Bartels has been honored with numerous awards in his young career from many disciplines – engineering, physics, chemistry, computer science and optics.

Highlights of his awards:

-He was named a Sloan Research Fellow in physics, one of the oldest and most prestigious research honors in the nation.

-He was one of 18 young physicists from across the world invited to speak at a special symposium held in honor of one of the inventors of the laser, Charles H. Townes, who received a Nobel Prize in physics in 1964. Bartels was also one of a handful of scientists from around the country invited by the National Academies of Science to discuss the future of important areas in U.S. science.
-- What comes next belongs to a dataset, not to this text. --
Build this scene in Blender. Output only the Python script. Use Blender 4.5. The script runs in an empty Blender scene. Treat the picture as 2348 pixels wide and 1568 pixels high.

-Honoring his research in chemistry, Bartels received a 2005 Beckman Young Investigator award from the Arnold and Mabel Beckman Foundation.

-For advancing evolutionary computation, he received the 2005 Gold Medal Human-Competitive Award.

-In 2004, Bartels received the Optical Society of America Adolph Lomb Medal at the age of 29, which is one of the OSA’s highest honors and is given to an individual who has made substantial contributions to optics before the age of 35.

-He received the NSF CAREER Award in 2004, recognizing his early potential for scientific leadership.

-This spring, Colorado State announced Bartels as one of two recipients of the prestigious Monfort Professor Award – one of the university’s top honors.

Bartels received his doctorate in electrical engineering from the University of Michigan in 2002 and joined Colorado State in 2003.